P. Du. : Les thèmes obsédants qu’ils mobilisent, sur fond de pathos décliniste et de désenchantement démocratique, tendent la plupart du temps à exercer un effet de  » censure invisible  » sur les sujets qui devraient être effectivement débattus avec un peu plus de sérieux et de vraie pugnacité. S’il s’agissait véritablement de monter à l’assaut de l’idéologie dominante, mieux vaudrait se saisir de la question des inégalités, de la crise économique, du chômage. Au fond, leur discours n’est guère qu’une sophistication de propos de café du commerce, une esthétisation de la rubrique des faits divers. La transgression dont ils font parade reste, par-là, assez inoffensive et l’on peut penser qu’elle contribue à conforter, autrement, le conservatisme de droite sous ses différentes formes ou les reniements politiques de la gauche de gouvernement.

Houellebecq, Finkielkraut, Bruckner, ce sont aussi autant de figures qui relèvent d’une grande ambiguïté. Tous d’ailleurs refuseront aimablement (ou pas) l’étiquette néoréactionnaire…

S. Si. : Tous ne refusent pas cette étiquette ; au contraire, certains – parmi ceux dont l’appartenance à la droite est depuis longtemps franchement assumée – la revendiquent. Sinon, l’ambiguïté fait partie intégrante du discours  » néoréactionnaire « . Elle est liée au clivage gauche-droite : la plupart de ces personnalités refusent de se situer par rapport à une opposition qu’elles jugent totalement dépassée, refus qui se traduit par un rejet net des partis. Cette ambiguïté est plus soulignée du côté des  » hommes de lettres  » car les horizons idéologiques et les traditions littéraires dans lesquels ils s’inscrivent sont pluriels et représentés par de grandes figures du retournement idéologique : la tradition antimoderne, la lignée des grands réfractaires, les  » non-conformistes  » des années 1930, la génération des  » Hussards « .

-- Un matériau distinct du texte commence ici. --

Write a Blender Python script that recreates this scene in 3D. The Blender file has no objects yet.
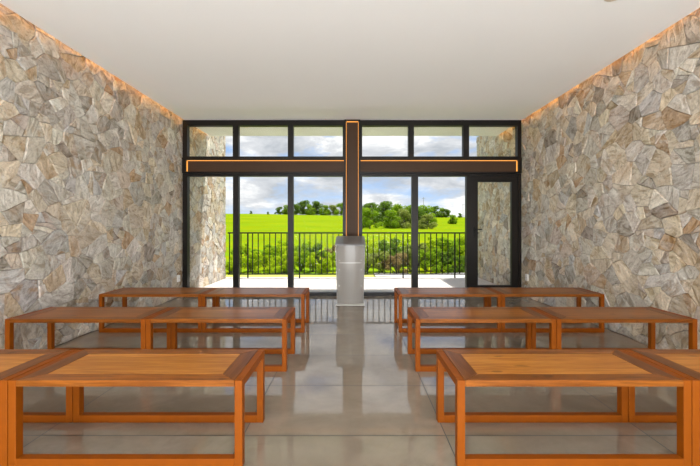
import bpy, bmesh, math, random
from mathutils import Vector, Matrix, Euler
import mathutils.noise as mnoise

scene = bpy.context.scene
COL = scene.collection
R = math.radians

# ------------------------------------------------------------------ camera
CAM_Z = 1.22
cam_data = bpy.data.cameras.new('camera')
cam_data.sensor_width = 36.0
cam_data.lens = 340.0 / 700.0 * 36.0
cam_data.shift_x = -3.0 / 700.0
cam_data.shift_y = -6.0 / 700.0
cam_data.clip_end = 2000
cam = bpy.data.objects.new('camera', cam_data)
cam.location = (0, 0, CAM_Z)
cam.rotation_euler = (R(90), 0, 0)
COL.objects.link(cam)
scene.camera = cam

# ------------------------------------------------------------------ view
scene.view_settings.view_transform = 'Standard'
scene.view_settings.look = 'None'
scene.view_settings.exposure = 0.40
scene.view_settings.gamma = 1.0
scene.view_settings.use_curve_mapping = False
scene.cycles.use_denoising = True
scene.cycles.max_bounces = 10
scene.cycles.diffuse_bounces = 5
scene.cycles.transparent_max_bounces = 12

# ------------------------------------------------------------------ node helpers
class NT:
    def __init__(s, tree):
        s.t = tree
        tree.nodes.clear()
    def n(s, kind, **kw):
        nd = s.t.nodes.new(kind)
        for k, v in kw.items():
            if k.startswith('i_'):
                nd.inputs[k[2:].replace('_', ' ')].default_value = v
            else:
                setattr(nd, k, v)
        return nd
    def l(s, a, b):
        s.t.links.new(a, b)
    def math(s, op, a, b=None, c=None, clamp=False):
        nd = s.n('ShaderNodeMath', operation=op, use_clamp=clamp)
        for i, v in enumerate((a, b, c)):
            if v is None: continue
            if isinstance(v, (int, float)): nd.inputs[i].default_value = v
            else: s.l(v, nd.inputs[i])
        return nd.outputs[0]
    def mix(s, fac, a, b, blend='MIX'):
        nd = s.n('ShaderNodeMix', data_type='RGBA', blend_type=blend)
        for sock, v in ((nd.inputs[0], fac), (nd.inputs[6], a), (nd.inputs[7], b)):
            if isinstance(v, (int, float)): sock.default_value = v
            elif isinstance(v, tuple): sock.default_value = (v[0], v[1], v[2], 1)
            else: s.l(v, sock)
        return nd.outputs[2]
    def ramp(s, fac, stops):
        nd = s.n('ShaderNodeValToRGB')
        els = nd.color_ramp.elements
        while len(els) < len(stops): els.new(0.5)
        for e, (p, c) in zip(els, stops):
            e.position = p
            e.color = (c, c, c, 1) if isinstance(c, (int, float)) else (c[0], c[1], c[2], 1)
        s.l(fac, nd.inputs[0])
        return nd.outputs[0]
    def noise(s, vec, scale, detail=4, rough=0.55, dist=0.0):
        nd = s.n('ShaderNodeTexNoise')
        nd.inputs['Scale'].default_value = scale
        nd.inputs['Detail'].default_value = detail
        nd.inputs['Roughness'].default_value = rough
        nd.inputs['Distortion'].default_value = dist
        if vec is not None: s.l(vec, nd.inputs['Vector'])
        return nd.outputs[0]
    def mapping(s, vec, scale=(1, 1, 1), loc=(0, 0, 0), rot=(0, 0, 0)):
        nd = s.n('ShaderNodeMapping')
        nd.inputs['Scale'].default_value = scale
        nd.inputs['Location'].default_value = loc
        nd.inputs['Rotation'].default_value = rot
        s.l(vec, nd.inputs['Vector'])
        return nd.outputs[0]
    def bump(s, h, strength=0.3, dist=0.01):
        nd = s.n('ShaderNodeBump')
        nd.inputs['Strength'].default_value = strength
        nd.inputs['Distance'].default_value = dist
        s.l(h, nd.inputs['Height'])
        return nd.outputs[0]
    def principled(s, color=None, rough=0.5, metallic=0.0, normal=None, coat=0.0, spec=0.5, alpha=None):
        p = s.n('ShaderNodeBsdfPrincipled')
        if isinstance(color, tuple): p.inputs['Base Color'].default_value = (*color, 1)
        elif color is not None: s.l(color, p.inputs['Base Color'])
        if isinstance(rough, (int, float)): p.inputs['Roughness'].default_value = rough
        else: s.l(rough, p.inputs['Roughness'])
        p.inputs['Metallic'].default_value = metallic
        p.inputs['Specular IOR Level'].default_value = spec
        p.inputs['Coat Weight'].default_value = coat
        p.inputs['Coat Roughness'].default_value = 0.15
        if normal is not None: s.l(normal, p.inputs['Normal'])
        return p
    def out(s, shader):
        o = s.n('ShaderNodeOutputMaterial')
        s.l(shader, o.inputs[0])

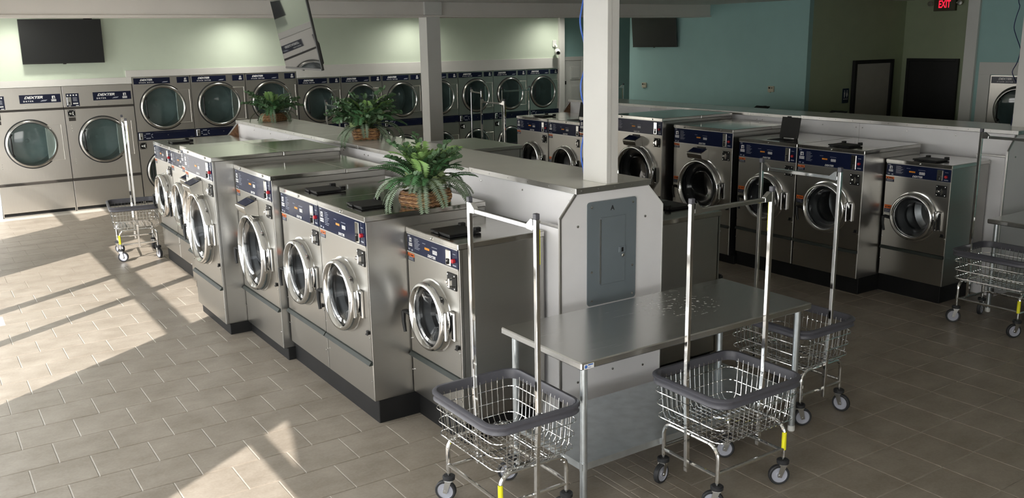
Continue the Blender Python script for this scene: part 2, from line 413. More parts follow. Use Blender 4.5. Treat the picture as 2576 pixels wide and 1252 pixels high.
# passage beyond the dryers with a panelled door
struct('wall_passage', B(11.40, 16.5, 15.5, 15.6, -0.06, CEIL), 'paint_teal', 'teal wall at the end of the passage')
struct('wall_return', B(11.30, 11.40, YD+0.12, 15.5, -0.06, CEIL), 'paint_teal', 'short teal return wall behind the corner trim')
d = thing('door_1', 'white six-panel door with a small dark plate, beyond the dryers', 'door', (11.78, 15.5, 0)); d['kind'] = 'structure'
MB().box(-0.40, 0.36, -0.05, -0.012, 0.02, 2.02).build('door_leaf', 'door_white', d, 0.003)
for px in (-0.22, 0.17):
    for z0, z1 in ((0.2, 0.85), (1.0, 1.52), (1.62, 1.9)):
        m = MB(); m.box(px-0.13, px+0.13, -0.062, -0.05, z0, z1); m.box(px-0.10, px+0.10, -0.070, -0.062, z0+0.03, z1-0.03); m.build('door_panel', 'door_white', d, 0.004)
MB().box(-0.30, -0.06, -0.058, -0.048, 1.53, 1.60).build('plate', 'black', d, 0.002)
fr = MB(); fr.box(0.36, 0.44, -0.06, -0.005, 0, 2.10); fr.box(-0.38, 0.36, -0.06, -0.005, 2.02, 2.10); fr.build('door_frame', 'paint_white', d, 0.004)
# restroom block
struct('wall_right', B(12.0, 12.1, 9.5, 13.75, -0.06, CEIL), 'paint_teal', 'teal painted wall behind the right washer island')
struct('wall_restroom_side', B(12.1, 14.55, 9.5, 9.6, -0.06, CEIL), 'paint_olive', 'olive green wall with the grey restroom door')
struct('wall_restroom_back', B(12.1, 16.4, 13.65, 13.75, -0.06, CEIL), 'paint_teal', 'rear wall of the restroom block')
struct('wall_hall', B(14.55, 14.65, 6.9, 9.6, -0.06, CEIL), 'paint_olive', 'olive green wall under the exit sign')
struct('wall_hall_side', B(12.62, 14.55, 6.98, 7.08, -0.06, CEIL), 'paint_olive', 'side wall of the short hall')
struct('wall_dryers', B(12.515, 12.62, FRONT_Y, 7.08, 1.85, CEIL), 'paint_teal', 'teal wall above the right-hand dryers')
struct('wall_dryers_low', B(12.515, 12.62, 6.80, 7.08, -0.06, 1.85), 'paint_teal', 'teal wall strip beside the right-hand dryer')
struct('wall_dryers_end', B(12.515, 12.62, FRONT_Y, 5.15, -0.06, 1.85), 'paint_teal', 'teal wall past the right-hand dryers')
struct('wall_far', B(16.4, 16.5, 13.6, 15.6, -0.06, CEIL), 'paint_teal', 'far end wall of the passage')
struct('trim_4', B(12.47, 12.63, 7.03, 7.20, -0.05, CEIL), 'paint_white', 'white corner post beside the short hall', bevel=0.003)
t = MB(); t.box(12.49, 12.515, 5.15, 6.97, 1.892, 2.06); t.box(12.49, 12.515, 6.805, 6.97, -0.05, 1.892); struct('trim_5', t, 'paint_white', 'white trim boards around the right-hand dryer', bevel=0.002)
d = thing('door_2', 'grey restroom door in a black frame on the olive wall', 'door', (13.70, 9.5, 0)); d['kind'] = 'structure'
MB().box(-0.47, 0.47, -0.03, -0.005, 0.01, 1.98).build('door_leaf', 'door_grey', d, 0.003)
fr = MB(); fr.box(-0.54, -0.47, -0.06, -0.005, 0, 2.04); fr.box(0.47, 0.54, -0.06, -0.005, 0, 2.04); fr.box(-0.47, 0.47, -0.06, -0.005, 1.98, 2.04); fr.build('door_frame', 'door_dark', d, 0.003)
m = MB(); m.lathe([(0.0,-0.085),(0.028,-0.08),(0.03,-0.06),(0.012,-0.05),(0.012,-0.03)], 14, (0.40, 0, 1.0)); m.build('door_knob', 'zinc', d)
d = thing('door_3', 'plain black door on the olive wall under the exit sign', 'door', (14.55, 8.92, 0), -PI/2); d['kind'] = 'structure'
MB().box(-0.42, 0.42, -0.03, -0.005, 0.01, 2.0).build('door_leaf', 'door_dark', d, 0.003)
fr = MB(); fr.box(-0.47, -0.42, -0.045, -0.005, 0, 2.045); fr.box(0.42, 0.47, -0.045, -0.005, 0, 2.045); fr.box(-0.42, 0.42, -0.045, -0.005, 2.0, 2.045); fr.build('door_frame', 'door_dark', d, 0.003)
# ceiling beam, far post, near posts
bm_ = MB(); bm_.box(LEFT_X, 12.0, 11.62, 12.0, 2.825, CEIL); bm_.box(LEFT_X, 12.0, 11.595, 12.02, 2.80, 2.828)
struct('trim_6', bm_, 'paint_beam', 'long white ceiling beam across the room', bevel=0.003)
t = MB(); t.box(6.31, 6.53, 11.59, 11.82, -0.01, 2.80); t.box(6.28, 6.56, 11.575, 11.84, 2.83, CEIL); struct('trim_7', t, 'paint_white', 'white square post under the ceiling beam', bevel=0.003)
# near posts on the islands
def near_post(x, name, label):
    t = MB(); t.box(x, x+0.092, 4.335, 4.575, 1.57, CEIL); t.box(x-0.004, x+0.03, 4.331, 4.335, 1.57, CEIL)
    struct(name, t, 'paint_white', label, bevel=0.002)
near_post(3.606, 'trim_8', 'white boxed post standing on the near washer island')
near_post(8.88, 'trim_9', 'white boxed post standing on the right washer island')
# recessed downlights by the dryer wall; leftmost one added to brighten it
for x, n_ in ((1.45, 'added leftmost'), (4.66, 'second'), (7.87, 'third'), (11.0, 'rightmost')):
    t = thing('ceiling_downlight', n_+' recessed ceiling downlight washing the green wall', 'light', (x, 14.55, CEIL), 0, 'recessed downlights')
    MB().lathe([(0.11,0.0),(0.11,-0.008),(0.085,-0.010),(0.08,0.0)], 20, axis='z').build('trim_ring', 'white_plastic', t)
    MB().lathe([(0.08,-0.003),(0.001,-0.003)], 20, axis='z').build('lens', 'lamp_disc', t)
    l = bpy.data.lights.new('bulb', 'SPOT'); l.energy = 75; l.spot_size = math.radians(165); l.spot_blend = 1.0; l.shadow_soft_size = 0.08; l.color = (1, 0.97, 0.88)
    lo = bpy.data.objects.new('bulb', l); COL.objects.link(lo); lo.parent = t; lo.location = (0, 0, -0.02)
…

La diversité des profils néoréactionnaires ne fait que s’agrandir, tant le show médiatique offre à ce phénomène de nouvelles figures, pensons à Michel Onfray. Comment expliquez-vous cette  » tentacularisation  » du discours néoréactionnaire dans le débat public ?

P. Du. : Bons clients des talk-shows ou chroniqueurs attitrés faisant office de snipers, les  » nouveaux réactionnaires  » évoluent comme des poissons dans l’eau d’un bain télévisuel mêlant divertissement et information et qui, pris en relais par les réseaux sociaux et sites de partage de vidéos en ligne, marche de plus en plus à la provocation, au  » clash « , à la surenchère. Dans le système de  » fausse alerte permanente  » que Nietzsche voyait déjà en germe dans la presse de son temps, l’important n’est pas de frapper juste mais de frapper fort.

Vous situez également ce phénomène dans un cadre essentiellement franco-français. Comment expliquez-vous qu’en Belgique francophone, il n’y ait pas un réel courant néoréactionnaire ?

S. Si. : D’abord, la Belgique n’est en rien une  » nation littéraire  » comme on a pu qualifier la France. Cela signifie que la place de la littérature, le rôle spécifique dévolu à l’intellectuel ou la tradition du débat n’ont pas d’équivalents chez nous. Si l’on peut rencontrer quelques intellectuels belges ayant des accointances avec la nébuleuse  » néoréactionnaire « , c’est sur la scène médiatique française qu’ils se font entendre. Ils ne reçoivent pas de véritable écho dans nos médias.

P. Du. : C’est sans doute, pour une part, que la concentration des appareils médiatiques et éditoriaux est moins grande en Wallonie et à Bruxelles et que notre rapport au discours, à l’éloquence, à la joute verbale, plus embarrassé qu’à Paris, porte à une plus grande modération dans l’ordre des passions intellectuelles. Ajoutons que dans un Etat qui se disloque, mais sans grande base nationale, on n’est guère porté à la rumination du  » déclin  » et au pathos catastrophiste dont se nourrissent si volontiers, en France, tant de représentants dudit courant  » néoréactionnaire « .

(1) Le discours  » néoréactionnaire « . Transgressions conservatrices, sous la direction de Pascal Durand et Sarah Sindaco, CNRS Editions, 361 p.